Collaborative members are partnering to change the way seniors social isolation is tackled, and by working differently, they will ultimately deploy strategies that will reduce social isolation among senior caregivers across Toronto. Some of their emergent ideas include new ways of identifying, engaging and supporting senior caregivers, in particular ethno-cultural and marginalized caregivers.

This learning discussion is meant to reflect outcomes beyond project level outputs, and to uncover and explore the challenges of implementation, partnership, and collaboration as the group evolves its model and approach.  Collaboratives use this as a chance to share their developmental/emergent learnings and consider strategies for moving these strategic opportunities forward. The discussion is also an opportunity for a range of stakeholders to explore how Collective Impact works on the ground.

In preparation for this learning discussion, ENRICHES has held a number of reflection and strategic planning sessions over the last quarter. The collaborative was able to identify challenges, success and opportunities moving forward while positioning their learnings as actionable pieces within the current lifecycle of the project.

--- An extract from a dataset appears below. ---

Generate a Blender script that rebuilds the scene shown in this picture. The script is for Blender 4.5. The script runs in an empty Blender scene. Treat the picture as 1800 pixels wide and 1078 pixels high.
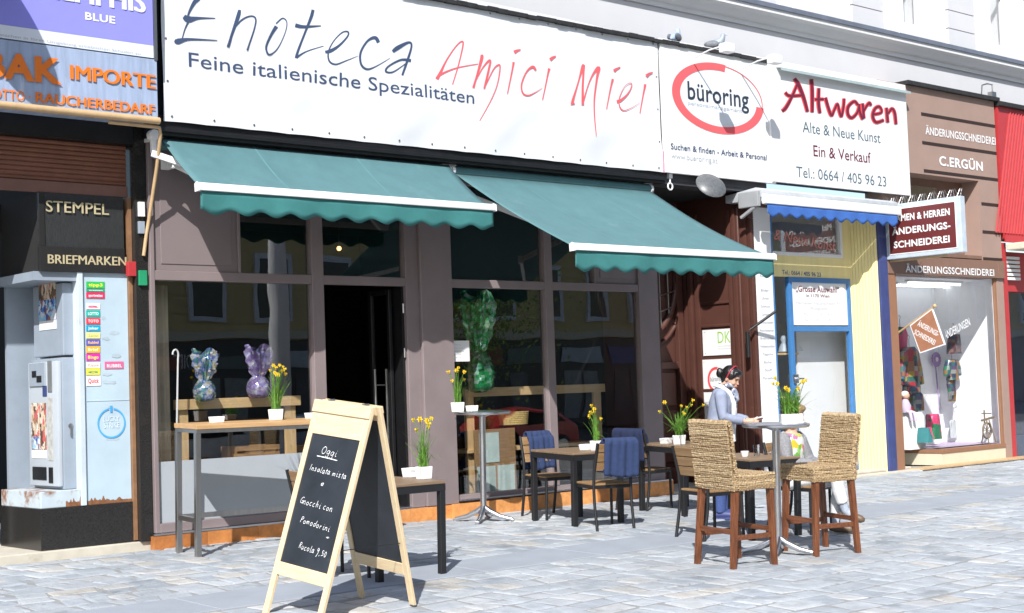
import bpy, bmesh, math, random
from mathutils import Vector, Matrix, Euler
R = math.radians
SC = bpy.context.scene
COL = SC.collection

# ------------------------------------------------------------------ camera, sky, sun, exposure
CAM = Vector((-6.5, -12.47, 1.36))
B_R = Vector((0.7493089604489055, -0.6612812463471355, -0.0352589707813467))
B_U = Vector((-0.01038313848649667, -0.0649689566799791, 0.9978332651816559))
B_F = Vector((0.6621391637912312, 0.7473193078580896, 0.05554799615067054))
camd = bpy.data.cameras.new('camera'); cam = bpy.data.objects.new('camera', camd); COL.objects.link(cam)
camd.sensor_width = 36; camd.lens = 52.0; camd.clip_end = 500; camd.clip_start = .1
m = Matrix.Identity(4)
for i in range(3):
    m[i][0], m[i][1], m[i][2], m[i][3] = B_R[i], B_U[i], -B_F[i], CAM[i]
cam.matrix_world = m
SC.camera = cam
SUN = Vector((-1.1, -1.0, 1.33)).normalized()          # towards the sun
world = bpy.data.worlds.new("World"); SC.world = world; world.use_nodes = True
wn = world.node_tree
sky = wn.nodes.new('ShaderNodeTexSky'); sky.sky_type = 'NISHITA'; sky.sun_disc = False
sky.sun_elevation = math.asin(SUN.z); sky.sun_rotation = math.atan2(SUN.x, SUN.y)
wn.links.new(sky.outputs[0], wn.nodes['Background'].inputs[0])
wn.nodes['Background'].inputs[1].default_value = 0.115
sund = bpy.data.lights.new('sun', 'SUN'); sun = bpy.data.objects.new('sun', sund); COL.objects.link(sun)
sund.energy = 4.7; sund.angle = R(.5); sund.color = (1, .98, .955)
sun.rotation_euler = SUN.to_track_quat('Z', 'Y').to_euler()
SC.view_settings.view_transform = 'Standard'; SC.view_settings.look = 'None'
SC.view_settings.exposure = 0.58; SC.view_settings.gamma = 1
SC.cycles.max_bounces = 10; SC.cycles.transparent_max_bounces = 16

SLOPE = .03                                             # the pavement falls away from the houses
TILT = math.atan(SLOPE)

# ------------------------------------------------------------------ survey helpers: photo pixel -> point on a real plane
def ray(x, y): return B_R * ((x - 900) / 2600) + B_U * (-(y - 539) / 2600) + B_F
def W(x, y, Y=0.):
    d = ray(x, y); q = CAM + d * ((Y - CAM.y) / d.y); return q.x, q.z
def V(x, y, X):
    d = ray(x, y); q = CAM + d * ((X - CAM.x) / d.x); return q.y, q.z

# ------------------------------------------------------------------ object helpers
def tag(o, label, cat, group=None, kind=None):
    if label: o['label'] = label
    if cat: o['category'] = cat
    if group: o['group'] = group
    if kind: o['kind'] = kind
    return o
def thing(name, label, cat, loc=(0, 0, 0), rz=0., group=None, tilt=False):
    o = bpy.data.objects.new(name, None); COL.objects.link(o)
    o.empty_display_size = .1
    place(o, loc, rz, tilt)
    return tag(o, label, cat, group)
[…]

In less than a year, ENRICHES has managed to establish itself as a cohesive collaborative that is organized by a shared outcome/goal. The group has established strong governance systems, shared and individual monitoring and evaluation frameworks, clear lines of communication, and integrated programming. Some of the key sessions that have supported ENRICHES getting to this point during the quarter were (captured in Figure 1):

  • A reflection session held with developmental evaluators and the Program Managers Committee
  • A backbone and developmental evaluator shared learning/ideation session
  • Collaborative meeting to confirm principles established in the learning session, and to prioritize broader emergent strategies
  • Strategic clarity session with an Innoweave coach to further distill the learnings and opportunities and begin positioning strategic actions

Figure 1: Evolution of Emergent Outcomes and Direct Engagement with Coaches

figure1-seniorssinov16

As a collective, ENRICHES has engaged over 1,600 isolated caregivers, trained over 900 professionals and volunteers, and begun to build 80 multi-sectoral partnerships in hopes of creating systems level impact. The collaborative is supported by a team of Developmental Evaluators that have advanced ENRICHES members to develop principles of implementation and identify emergent pathways that the collective will explore over the project life.

ENRICHES has experienced key learnings that are important for those currently implementing or thinking of implementing a Collective Impact approach. Some of their most salient insights include:

  • It takes time to build systems, relationships, and programs that support the maturity of your collaboration and collective impact
  • An intentional drive to systems change must be complemented by structures and systems that support the very nature of systems change
  • Project implementation may very well outpace collaboration and having open communication (and the systems that support this) can bridge the two
  • Collective impact outcomes emerge over long-periods of time, but learning and adapting is ongoing
  • Reaching isolated individuals is tough work and you have a far greater chance of engaging this population if you get out to where they are

ENRICHES will continue to expand its reach by leveraging new partnerships, especially at a systems level. Over the next year, the collaborative will continue to look for opportunities to integrate its work amongst key stakeholders. Social research and development will become ever more important as the group begins to co-develop actions within their collaborative, and as a guiding principle, alongside isolated senior caregivers in the communities where they reside.